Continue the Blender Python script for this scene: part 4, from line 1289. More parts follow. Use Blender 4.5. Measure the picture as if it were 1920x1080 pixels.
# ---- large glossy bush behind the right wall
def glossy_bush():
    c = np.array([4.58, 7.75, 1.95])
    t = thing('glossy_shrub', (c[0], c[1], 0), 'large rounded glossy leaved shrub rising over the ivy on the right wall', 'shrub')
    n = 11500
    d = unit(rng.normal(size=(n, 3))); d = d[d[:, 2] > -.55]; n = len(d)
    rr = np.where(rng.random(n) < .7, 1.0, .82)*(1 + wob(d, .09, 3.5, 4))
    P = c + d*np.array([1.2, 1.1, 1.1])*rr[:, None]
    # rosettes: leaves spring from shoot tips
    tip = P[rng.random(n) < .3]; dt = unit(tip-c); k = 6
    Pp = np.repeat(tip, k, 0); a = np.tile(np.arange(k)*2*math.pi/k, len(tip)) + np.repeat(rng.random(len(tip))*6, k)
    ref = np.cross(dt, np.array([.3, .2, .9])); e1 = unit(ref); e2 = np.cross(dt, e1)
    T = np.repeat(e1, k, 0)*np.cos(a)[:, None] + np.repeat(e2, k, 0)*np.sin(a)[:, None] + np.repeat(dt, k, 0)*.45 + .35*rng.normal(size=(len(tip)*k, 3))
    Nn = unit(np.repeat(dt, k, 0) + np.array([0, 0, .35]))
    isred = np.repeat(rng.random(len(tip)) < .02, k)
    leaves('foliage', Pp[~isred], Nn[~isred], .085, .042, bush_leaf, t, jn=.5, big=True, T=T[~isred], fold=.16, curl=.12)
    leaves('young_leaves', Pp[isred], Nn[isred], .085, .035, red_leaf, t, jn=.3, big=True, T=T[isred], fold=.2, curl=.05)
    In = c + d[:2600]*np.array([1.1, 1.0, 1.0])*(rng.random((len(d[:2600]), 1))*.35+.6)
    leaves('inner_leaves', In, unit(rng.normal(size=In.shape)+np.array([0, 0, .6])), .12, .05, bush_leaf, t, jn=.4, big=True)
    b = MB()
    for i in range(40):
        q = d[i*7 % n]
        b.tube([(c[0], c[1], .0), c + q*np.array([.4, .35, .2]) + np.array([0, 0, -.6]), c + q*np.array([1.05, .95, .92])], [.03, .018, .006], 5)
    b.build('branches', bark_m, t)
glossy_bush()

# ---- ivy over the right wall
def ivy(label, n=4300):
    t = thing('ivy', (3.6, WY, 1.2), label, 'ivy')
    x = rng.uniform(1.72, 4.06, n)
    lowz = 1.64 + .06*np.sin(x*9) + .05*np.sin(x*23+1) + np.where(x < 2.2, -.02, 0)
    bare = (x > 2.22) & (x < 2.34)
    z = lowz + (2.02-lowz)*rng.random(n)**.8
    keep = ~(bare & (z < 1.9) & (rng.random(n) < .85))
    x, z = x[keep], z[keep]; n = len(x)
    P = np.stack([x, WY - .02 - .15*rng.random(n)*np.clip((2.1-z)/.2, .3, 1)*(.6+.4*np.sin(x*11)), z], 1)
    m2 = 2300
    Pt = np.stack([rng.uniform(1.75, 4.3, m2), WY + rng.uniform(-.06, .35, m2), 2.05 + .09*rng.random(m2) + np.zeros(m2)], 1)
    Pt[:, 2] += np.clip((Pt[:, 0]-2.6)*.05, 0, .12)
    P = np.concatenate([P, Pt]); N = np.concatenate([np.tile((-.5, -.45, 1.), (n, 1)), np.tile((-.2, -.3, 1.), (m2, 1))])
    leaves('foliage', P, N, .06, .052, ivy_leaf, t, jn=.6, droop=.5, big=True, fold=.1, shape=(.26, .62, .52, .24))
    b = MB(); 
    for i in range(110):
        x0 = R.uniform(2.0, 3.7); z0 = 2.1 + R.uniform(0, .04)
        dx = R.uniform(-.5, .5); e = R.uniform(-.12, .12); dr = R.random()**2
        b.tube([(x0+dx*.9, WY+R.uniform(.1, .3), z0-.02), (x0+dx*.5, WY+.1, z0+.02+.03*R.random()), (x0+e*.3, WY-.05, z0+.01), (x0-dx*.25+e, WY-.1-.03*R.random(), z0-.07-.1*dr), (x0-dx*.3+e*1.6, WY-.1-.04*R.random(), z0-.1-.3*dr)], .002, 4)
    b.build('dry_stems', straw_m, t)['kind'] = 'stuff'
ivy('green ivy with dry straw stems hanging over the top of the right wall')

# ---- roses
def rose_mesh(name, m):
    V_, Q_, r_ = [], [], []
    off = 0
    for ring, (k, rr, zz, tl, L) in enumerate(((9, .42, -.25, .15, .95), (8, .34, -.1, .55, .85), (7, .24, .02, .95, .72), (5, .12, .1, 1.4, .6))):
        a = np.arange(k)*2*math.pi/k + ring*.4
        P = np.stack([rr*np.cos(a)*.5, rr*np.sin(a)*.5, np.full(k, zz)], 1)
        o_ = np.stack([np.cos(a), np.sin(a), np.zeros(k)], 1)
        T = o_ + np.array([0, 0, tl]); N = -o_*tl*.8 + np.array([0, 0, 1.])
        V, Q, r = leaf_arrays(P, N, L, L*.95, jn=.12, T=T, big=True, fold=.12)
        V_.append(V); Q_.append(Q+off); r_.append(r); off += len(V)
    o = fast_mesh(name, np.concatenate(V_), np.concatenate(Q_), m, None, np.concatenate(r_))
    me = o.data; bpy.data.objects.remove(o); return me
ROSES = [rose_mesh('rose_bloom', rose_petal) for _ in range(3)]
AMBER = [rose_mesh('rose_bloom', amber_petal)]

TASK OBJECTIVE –
Every line of the data above should be reproduced word for word.

RESPONSE –
Continue the Blender Python script for this scene: part 4, from line 1289. More parts follow. Use Blender 4.5. Measure the picture as if it were 1920x1080 pixels.
# ---- large glossy bush behind the right wall
def glossy_bush():
    c = np.array([4.58, 7.75, 1.95])
    t = thing('glossy_shrub', (c[0], c[1], 0), 'large rounded glossy leaved shrub rising over the ivy on the right wall', 'shrub')
    n = 11500
    d = unit(rng.normal(size=(n, 3))); d = d[d[:, 2] > -.55]; n = len(d)
    rr = np.where(rng.random(n) < .7, 1.0, .82)*(1 + wob(d, .09, 3.5, 4))
    P = c + d*np.array([1.2, 1.1, 1.1])*rr[:, None]
    # rosettes: leaves spring from shoot tips
    tip = P[rng.random(n) < .3]; dt = unit(tip-c); k = 6
    Pp = np.repeat(tip, k, 0); a = np.tile(np.arange(k)*2*math.pi/k, len(tip)) + np.repeat(rng.random(len(tip))*6, k)
    ref = np.cross(dt, np.array([.3, .2, .9])); e1 = unit(ref); e2 = np.cross(dt, e1)
    T = np.repeat(e1, k, 0)*np.cos(a)[:, None] + np.repeat(e2, k, 0)*np.sin(a)[:, None] + np.repeat(dt, k, 0)*.45 + .35*rng.normal(size=(len(tip)*k, 3))
    Nn = unit(np.repeat(dt, k, 0) + np.array([0, 0, .35]))
    isred = np.repeat(rng.random(len(tip)) < .02, k)
    leaves('foliage', Pp[~isred], Nn[~isred], .085, .042, bush_leaf, t, jn=.5, big=True, T=T[~isred], fold=.16, curl=.12)
    leaves('young_leaves', Pp[isred], Nn[isred], .085, .035, red_leaf, t, jn=.3, big=True, T=T[isred], fold=.2, curl=.05)
    In = c + d[:2600]*np.array([1.1, 1.0, 1.0])*(rng.random((len(d[:2600]), 1))*.35+.6)
    leaves('inner_leaves', In, unit(rng.normal(size=In.shape)+np.array([0, 0, .6])), .12, .05, bush_leaf, t, jn=.4, big=True)
    b = MB()
    for i in range(40):
        q = d[i*7 % n]
        b.tube([(c[0], c[1], .0), c + q*np.array([.4, .35, .2]) + np.array([0, 0, -.6]), c + q*np.array([1.05, .95, .92])], [.03, .018, .006], 5)
    b.build('branches', bark_m, t)
glossy_bush()

# ---- ivy over the right wall
def ivy(label, n=4300):
    t = thing('ivy', (3.6, WY, 1.2), label, 'ivy')
    x = rng.uniform(1.72, 4.06, n)
    lowz = 1.64 + .06*np.sin(x*9) + .05*np.sin(x*23+1) + np.where(x < 2.2, -.02, 0)
    bare = (x > 2.22) & (x < 2.34)
    z = lowz + (2.02-lowz)*rng.random(n)**.8
    keep = ~(bare & (z < 1.9) & (rng.random(n) < .85))
    x, z = x[keep], z[keep]; n = len(x)
    P = np.stack([x, WY - .02 - .15*rng.random(n)*np.clip((2.1-z)/.2, .3, 1)*(.6+.4*np.sin(x*11)), z], 1)
    m2 = 2300
    Pt = np.stack([rng.uniform(1.75, 4.3, m2), WY + rng.uniform(-.06, .35, m2), 2.05 + .09*rng.random(m2) + np.zeros(m2)], 1)
    Pt[:, 2] += np.clip((Pt[:, 0]-2.6)*.05, 0, .12)
    P = np.concatenate([P, Pt]); N = np.concatenate([np.tile((-.5, -.45, 1.), (n, 1)), np.tile((-.2, -.3, 1.), (m2, 1))])
    leaves('foliage', P, N, .06, .052, ivy_leaf, t, jn=.6, droop=.5, big=True, fold=.1, shape=(.26, .62, .52, .24))
    b = MB(); 
    for i in range(110):
        x0 = R.uniform(2.0, 3.7); z0 = 2.1 + R.uniform(0, .04)
        dx = R.uniform(-.5, .5); e = R.uniform(-.12, .12); dr = R.random()**2
        b.tube([(x0+dx*.9, WY+R.uniform(.1, .3), z0-.02), (x0+dx*.5, WY+.1, z0+.02+.03*R.random()), (x0+e*.3, WY-.05, z0+.01), (x0-dx*.25+e, WY-.1-.03*R.random(), z0-.07-.1*dr), (x0-dx*.3+e*1.6, WY-.1-.04*R.random(), z0-.1-.3*dr)], .002, 4)
    b.build('dry_stems', straw_m, t)['kind'] = 'stuff'
ivy('green ivy with dry straw stems hanging over the top of the right wall')

# ---- roses
def rose_mesh(name, m):
    V_, Q_, r_ = [], [], []
    off = 0
    for ring, (k, rr, zz, tl, L) in enumerate(((9, .42, -.25, .15, .95), (8, .34, -.1, .55, .85), (7, .24, .02, .95, .72), (5, .12, .1, 1.4, .6))):
        a = np.arange(k)*2*math.pi/k + ring*.4
        P = np.stack([rr*np.cos(a)*.5, rr*np.sin(a)*.5, np.full(k, zz)], 1)
        o_ = np.stack([np.cos(a), np.sin(a), np.zeros(k)], 1)
        T = o_ + np.array([0, 0, tl]); N = -o_*tl*.8 + np.array([0, 0, 1.])
        V, Q, r = leaf_arrays(P, N, L, L*.95, jn=.12, T=T, big=True, fold=.12)
        V_.append(V); Q_.append(Q+off); r_.append(r); off += len(V)
    o = fast_mesh(name, np.concatenate(V_), np.concatenate(Q_), m, None, np.concatenate(r_))
    me = o.data; bpy.data.objects.remove(o); return me
ROSES = [rose_mesh('rose_bloom', rose_petal) for _ in range(3)]
AMBER = [rose_mesh('rose_bloom', amber_petal)]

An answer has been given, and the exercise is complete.